Show that $f(x) = x^2$ is not uniformly continuous on $[0,\infty)$

Question

Ok, I know the same question has already been asked here, and I am not looking for an answer even though my proof looks kind of the same. But, I need to know whether or not I am on the right track. Also, the choice of $y$ on the other proof doesn't many much sense to me. So, here it goes:

Show that $f(x) = x^2$ is not uniformly continuous on $[0,\infty)$

This is what I did:

Suppose, it is. Then, fix $\epsilon = 1 > 0.$ Let, $x < \delta \in [0, \infty)$ and $y = 2x \in [0,\infty)$. Then, according to the definition,

$$\forall \epsilon > 0, \quad\exists \delta > 0\quad\text{such that} \quad\forall x,y \in [0,\infty),\qquad\mid x-y\mid < \delta\quad \implies\quad\mid f(x) - f(y)\mid < \epsilon$$

If we replace $y = 2x$, then $$\mid x -2x\mid = \mid -x\mid = x < \delta.$$ So, that holds. Now, $$\mid f(x) - f(y)\mid = \mid x^2 - 4x^2\mid = \mid -3x^2\mid = 3x^2 > \epsilon = 1,$$ which is a contradiction depending on the choice of $x$.

Is it correct? Can I do that? Thanks.

Answer 1

Your proof is wrong but the idea of contradiction is good. The problem in setting $y=2x$, is that the condition $|x-y|<\delta$ forces you to choose $|x|<\delta$ and so you can't guarantee a contradiction with $3x^2 >\epsilon$ ($\delta$ might be extremely small).

Suppose by contradiction that for $\epsilon =1$ there exists $\delta >0$ such that $|f(x)-f(y)|<\epsilon$ for every $|x-y|<\delta$.

Note that $\delta$ here is given and you don't know what it is, it can be anything very small or very big (but usually very small).

You want to find $x,y>0$ such that $|x-y|<\delta$ and $|f(x)-f(y)|>\epsilon$, this would imply a contradiction.

Your idea to choose $y$ so that $x$ comes out when you evaluate $|f(x)-f(y)|$ (for getting the contradiction) is good. Since you need $|x-y|<\delta$ you have to choose $y\in ]x-\delta,x+\delta[$.

For example, we can take $y=x+\delta/2$ to get $$|f(x)-f(y)|=|x^2-(x+\delta/2)^2| =|x\delta +\delta^2/4|=x\delta + \delta^2/4\qquad \qquad \forall x\geq 0$$

Finally, choose $x$ big enough to get the contradiction. That is, we want $x\geq 0$ such that $$|f(x)-f(y)|=x\delta+\delta^2/4\geq \epsilon = 1 \implies x\geq \dfrac{1-\delta^2/4}{\delta}.$$ It follows that any $x$ such that $x\geq \dfrac{1-\delta^2/4}{\delta}$ will lead to a contradiction.

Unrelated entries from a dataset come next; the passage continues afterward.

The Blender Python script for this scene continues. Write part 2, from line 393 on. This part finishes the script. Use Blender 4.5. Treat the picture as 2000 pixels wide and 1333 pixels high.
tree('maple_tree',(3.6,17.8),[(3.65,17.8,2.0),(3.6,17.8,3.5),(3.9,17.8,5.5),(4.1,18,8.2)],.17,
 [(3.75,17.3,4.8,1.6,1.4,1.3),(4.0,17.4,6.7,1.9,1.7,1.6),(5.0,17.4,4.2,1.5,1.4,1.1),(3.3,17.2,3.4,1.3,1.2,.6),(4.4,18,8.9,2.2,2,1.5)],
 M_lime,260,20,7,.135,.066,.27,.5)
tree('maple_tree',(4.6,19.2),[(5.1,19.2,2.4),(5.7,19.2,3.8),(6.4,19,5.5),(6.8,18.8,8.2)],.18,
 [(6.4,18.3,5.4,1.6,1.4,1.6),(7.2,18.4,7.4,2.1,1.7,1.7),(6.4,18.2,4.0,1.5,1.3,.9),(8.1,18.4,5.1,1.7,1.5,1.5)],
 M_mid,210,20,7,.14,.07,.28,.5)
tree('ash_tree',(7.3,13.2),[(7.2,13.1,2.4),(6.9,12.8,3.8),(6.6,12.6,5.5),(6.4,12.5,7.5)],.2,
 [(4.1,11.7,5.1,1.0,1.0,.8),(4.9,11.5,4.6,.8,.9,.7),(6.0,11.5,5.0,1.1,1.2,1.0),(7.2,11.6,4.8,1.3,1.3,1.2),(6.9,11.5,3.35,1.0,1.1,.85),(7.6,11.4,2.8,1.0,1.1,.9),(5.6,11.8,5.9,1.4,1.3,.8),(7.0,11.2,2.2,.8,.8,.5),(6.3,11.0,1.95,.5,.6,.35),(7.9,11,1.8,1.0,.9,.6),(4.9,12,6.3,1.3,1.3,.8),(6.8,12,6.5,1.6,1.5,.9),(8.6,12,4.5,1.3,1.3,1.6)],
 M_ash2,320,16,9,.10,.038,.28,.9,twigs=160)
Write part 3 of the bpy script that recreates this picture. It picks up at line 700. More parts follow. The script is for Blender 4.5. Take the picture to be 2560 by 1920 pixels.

You can try to find such bound for $y=x+\alpha$ with $|\alpha|<\delta$. This is a good exercise to check if you really understood the proof.

Answer 2

No, your proof method is invalid. Uniform continuity means, effectively, that if I give you any value $\epsilon > 0$, no matter how small, there is some number $\delta$ such that the neighborhood of size $\delta$ around every point $x$ is mapped to a neighborhood of size $\epsilon$ or smaller around $f(x)$. Importantly, this $\delta$ has to be the same for all $x$. What you've shown, on the other hand, is that the neighborhoods of size $\delta$ around the specific point $x = \delta$ (in other words, the intervals $(0, 2 \delta)$) will be mapped to a neighborhood around $f(\delta)$ whose size is greater than 1 if we choose $\delta$ to be sufficiently large. These are not the same proposition.

The easiest way to actually prove that a function is not uniformly continuous is to show that $\delta$ can't exist. In other words, you need to show that for a given $\epsilon$ and $\delta$, you can always find an $x$ value such that the $\delta$-neighborhood around $x$ will be mapped to a neighborhood of $f(x)$ whose size is greater than $\epsilon$.